Short task:
Only a number is wanted here: the number of lines of the data that include "pixels".

Given data:
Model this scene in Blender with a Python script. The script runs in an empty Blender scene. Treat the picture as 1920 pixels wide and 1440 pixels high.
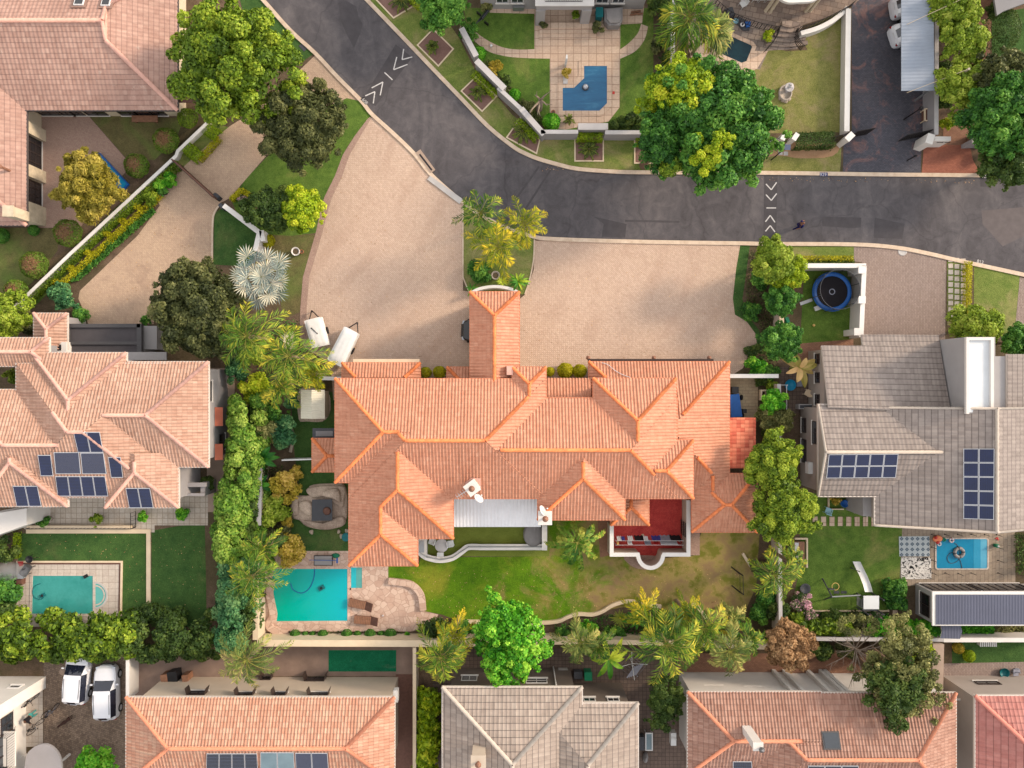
import bpy, bmesh, math, random
import numpy as np
from mathutils import Vector, Matrix
R = math.radians
C = bpy.context.scene.collection
SC = bpy.context.scene
random.seed(7)
RNG = np.random.default_rng(11)
H = 65.0            # flying height of the drone camera in metres
S = 24.0            # photograph pixels per metre on the ground
cam = bpy.data.cameras.new('camera'); camo = bpy.data.objects.new('camera', cam); C.objects.link(camo)
camo.location = (0, 0, H); camo.rotation_euler = (0, 0, 0)
cam.sensor_fit = 'HORIZONTAL'; cam.sensor_width = 36; cam.lens = 36 * H / 80.0
cam.clip_start = 1; cam.clip_end = 2000
SC.camera = camo
SUN_EL, SUN_AZ = 25.0, 22.0        # elevation, direction counted from +X towards +Y
sv = Vector((math.cos(R(SUN_EL)) * math.cos(R(SUN_AZ)), math.cos(R(SUN_EL)) * math.sin(R(SUN_AZ)), math.sin(R(SUN_EL))))
sl = bpy.data.lights.new('sun', 'SUN'); slo = bpy.data.objects.new('sun', sl); C.objects.link(slo)
sl.energy = 1.5; sl.angle = R(10.0); sl.color = (1.0, 0.79, 0.57)
slo.rotation_euler = sv.to_track_quat('Z', 'Y').to_euler(); slo.location = (40, 16, 60)
wd = bpy.data.worlds.new('World'); SC.world = wd; wd.use_nodes = True
nt = wd.node_tree; bg = nt.nodes['Background']
sky = nt.nodes.new('ShaderNodeTexSky'); sky.sky_type = 'NISHITA'; sky.sun_disc = False
sky.sun_elevation = R(SUN_EL); sky.sun_rotation = R(90 - SUN_AZ); sky.dust_density = 3.0; sky.air_density = 1.0
hs = nt.nodes.new('ShaderNodeHueSaturation'); hs.inputs['Saturation'].default_value = 0.12   # thin high cloud whitens the sky
cl_ = nt.nodes.new('ShaderNodeMix'); cl_.data_type = 'RGBA'; cl_.inputs[0].default_value = .6; cl_.inputs[7].default_value = (4.4, 4.3, 4.25, 1)   # pale even cloud veil over the sky
nt.links.new(sky.outputs[0], hs.inputs['Color']); nt.links.new(hs.outputs[0], cl_.inputs[6]); nt.links.new(cl_.outputs[2], bg.inputs[0])
bg.inputs[1].default_value = 0.12
SC.view_settings.view_transform = 'Standard'; SC.view_settings.look = 'None'
SC.view_settings.exposure = 1.48; SC.view_settings.gamma = 1.0
def px(x, y, z=0.0):
 k = (H - z) / H / S
 return Vector(((x - 960) * k, (720 - y) * k, z))
def on_x(x, y, X):      # point of the view ray through a pixel on the vertical plane world-x = X
 k = X / (x - 960); return Vector((X, (720 - y) * k, H - k * S * H))
def on_y(x, y, Y):
 k = Y / (720 - y); return Vector(((x - 960) * k, Y, H - k * S * H))
def on_plane(x, y, p0, n):
 c = Vector((0, 0, H)); d = px(x, y, 0) - c
 return c + d * ((p0 - c).dot(n) / d.dot(n))
def lin(v):
 v /= 255.0
 return v / 12.92 if v <= .04045 else ((v + .055) / 1.055) ** 2.4
KA = 0.74
def col(r, g, b, k=None):
 k = KA if k is None else k
 return (min(lin(r) * k, .9), min(lin(g) * k, .9), min(lin(b) * k, .9), 1.0)
ORI = {}
def tag(o, label=None, cat=None, group=None, kind=None):
 if label: o['label'] = label
 if cat: o['category'] = cat
 if group: o['group'] = group
 if kind: o['kind'] = kind
 return o
def thing(name, label, cat, loc, group=None):
 o = bpy.data.objects.new(name, None); C.objects.link(o); o.empty_display_size = .3
 o.location = loc; ORI[o.name] = Vector(loc)
 return tag(o, label, cat, group)
class MB:
 def __init__(s): s.v = []; s.f = []; s.m = []; s.uv = []; s.sm = []
 def add(s, vs, fs, mi=0, uv=None, smooth=False):
  o = len(s.v); s.v += [tuple(v) for v in vs]
  s.uv += list(uv) if uv is not None else [(0, 0)] * len(vs)
  s.f += [tuple(o + i for i in f) for f in fs]; s.m += [mi] * len(fs); s.sm += [smooth] * len(fs)
  return s
 def box(s, c, size, rz=0, mi=0, tilt=None):
  hx, hy, hz = size[0] / 2, size[1] / 2, size[2] / 2
  M = Matrix.Rotation(rz, 3, 'Z')
  if tilt: M = M @ Matrix.Rotation(tilt[0], 3, 'X') @ Matrix.Rotation(tilt[1], 3, 'Y')
  vs = [Vector(c) + M @ Vector((x * hx, y * hy, z * hz)) for z in (-1, 1) for y in (-1, 1) for x in (-1, 1)]
  return s.add(vs, [(0, 2, 3, 1), (4, 5, 7, 6), (0, 1, 5, 4), (2, 6, 7, 3), (0, 4, 6, 2), (1, 3, 7, 5)], mi)
 def prism(s, poly, z0, z1, mi=0, msides=None):
  poly = [(p[0], p[1]) for p in poly]
  a = sum(poly[i][0] * poly[(i + 1) % len(poly)][1] - poly[(i + 1) % len(poly)][0] * poly[i][1] for i in range(len(poly)))
  if a < 0: poly = poly[::-1]
  n = len(poly)
  s.add([(x, y, z0) for x, y in poly] + [(x, y, z1) for x, y in poly], [tuple(range(n))[::-1], tuple(range(n, 2 * n))], mi)
  return s.add([(x, y, z0) for x, y in poly] + [(x, y, z1) for x, y in poly], [(i, (i + 1) % n, n + (i + 1) % n, n + i) for i in range(n)], mi if msides is None else msides)
 def tube(s, pts, r, n=8, mi=0, cap=True, smooth=True):
  pts = [Vector(p) for p in pts]; k = len(pts)
  rs = r if isinstance(r, (list, tuple)) else [r] * k
  vs = []; up = None
  for i, p in enumerate(pts):
   t = (pts[min(i + 1, k - 1)] - pts[max(i - 1, 0)])
   t = t.normalized() if t.length > 1e-9 else Vector((0, 0, 1))
   a = Vector((0, 0, 1)) if abs(t.z) < .95 else Vector((1, 0, 0))
   u = t.cross(a).normalized(); w = u.cross(t)
   vs += [p + (u * math.cos(2 * math.pi * j / n) + w * math.sin(2 * math.pi * j / n)) * rs[i] for j in range(n)]
  fs = [(i * n + j, i * n + (j + 1) % n, (i + 1) * n + (j + 1) % n, (i + 1) * n + j) for i in range(k - 1) for j in range(n)]
  s.add(vs, fs, mi, smooth=smooth)
  if cap: s.add(vs[:n], [tuple(range(n))[::-1]], mi); s.add(vs[-n:], [tuple(range(n))], mi)
  return s
 def lathe(s, prof, c, n=16, mi=0, sx=1, sy=1, smooth=True, cap=True):
  c = Vector(c); vs = []
  for r, z in prof:
   vs += [c + Vector((sx * r * math.cos(2 * math.pi * j / n), sy * r * math.sin(2 * math.pi * j / n), z)) for j in range(n)]
  k = len(prof)
  fs = [(i * n + j, i * n + (j + 1) % n, (i + 1) * n + (j + 1) % n, (i + 1) * n + j) for i in range(k - 1) for j in range(n)]
  s.add(vs, fs, mi, smooth=smooth)
  if cap: s.add(vs[:n], [tuple(range(n))[::-1]], mi); s.add(vs[-n:], [tuple(range(n))], mi)
  return s
 def ball(s, c, r, mi=0, n=12, sz=1):
  return s.lathe([(max(r * math.sin(math.pi * i / 8), .001), -r * sz * math.cos(math.pi * i / 8)) for i in range(9)], c, n, mi)
 def quad3(s, pts, th, mi=0):      # thick slab from a flat 3D polygon
  pts = [Vector(p) for p in pts]; n = (pts[1] - pts[0]).cross(pts[2] - pts[0]).normalized()
  if n.z < 0: pts = pts[::-1]; n = -n
  k = len(pts); vs = [p - n * th for p in pts] + pts
  return s.add(vs, [tuple(range(k))[::-1], tuple(range(k, 2 * k))] + [(i, (i + 1) % k, k + (i + 1) % k, k + i) for i in range(k)], mi)
 def wall(s, pts, w, z0, z1, mi=0, closed=False, mtop=None):     # pts: world xy; constant thickness w, mitred
  P = [Vector((p[0], p[1])) for p in pts]; n = len(P); L = []; Rr = []
  for i in range(n):
   d0 = P[i] - P[i - 1] if (i > 0 or closed) else P[1] - P[0]
   d1 = P[(i + 1) % n] - P[i] if (i < n - 1 or closed) else d0
   d0 = d0.normalized(); d1 = d1.normalized()
   n0 = Vector((-d0.y, d0.x)); n1 = Vector((-d1.y, d1.x)); m = (n0 + n1)
   m = m.normalized() if m.length > 1e-6 else n0
   q = w / 2 / max(m.dot(n0), .4)
   L.append(P[i] + m * q); Rr.append(P[i] - m * q)
  e = n if closed else n - 1
  for i in range(e):
   j = (i + 1) % n
   a, b, c_, d = L[i], Rr[i], Rr[j], L[j]
   vs = [(p.x, p.y, z) for z in (z0, z1) for p in (a, b, c_, d)]
   s.add(vs, [(4, 5, 6, 7)], mi if mtop is None else mtop)
   fs = [(1, 2, 6, 5), (3, 0, 4, 7)]
   if not closed and i == 0: fs.append((0, 1, 5, 4))
   if not closed and i == e - 1: fs.append((2, 3, 7, 6))
   s.add(vs, fs, mi)
  return s
 def build(s, name, mats, parent=None, origin=None):
  V = np.array(s.v, dtype=np.float64)
  if parent is not None: o0 = ORI[parent.name]
  elif origin is not None: o0 = Vector(origin)
  else: o0 = Vector(((V[:, 0].min() + V[:, 0].max()) / 2, (V[:, 1].min() + V[:, 1].max()) / 2, V[:, 2].min()))
  me = bpy.data.meshes.new(name); me.from_pydata([(a - o0.x, b - o0.y, c - o0.z) for a, b, c in s.v], [], s.f)
  mats = mats if isinstance(mats, (list, tuple)) else [mats]
  for m in mats: me.materials.append(m)
  me.polygons.foreach_set('material_index', s.m); me.polygons.foreach_set('use_smooth', s.sm)
  if any(u != (0, 0) for u in s.uv[:400]) or any(u != (0, 0) for u in s.uv[-400:]):
   ul = me.uv_layers.new(name='UVMap'); idx = np.zeros(len(me.loops), dtype=np.int32); me.loops.foreach_get('vertex_index', idx)
   ul.data.foreach_set('uv', np.array(s.uv, dtype=np.float32)[idx].ravel())
  me.update()
  ob = bpy.data.objects.new(name, me); C.objects.link(ob)
  if parent is not None: ob.parent = parent
  else: ob.location = o0
  ORI[ob.name] = o0
  return ob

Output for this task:
2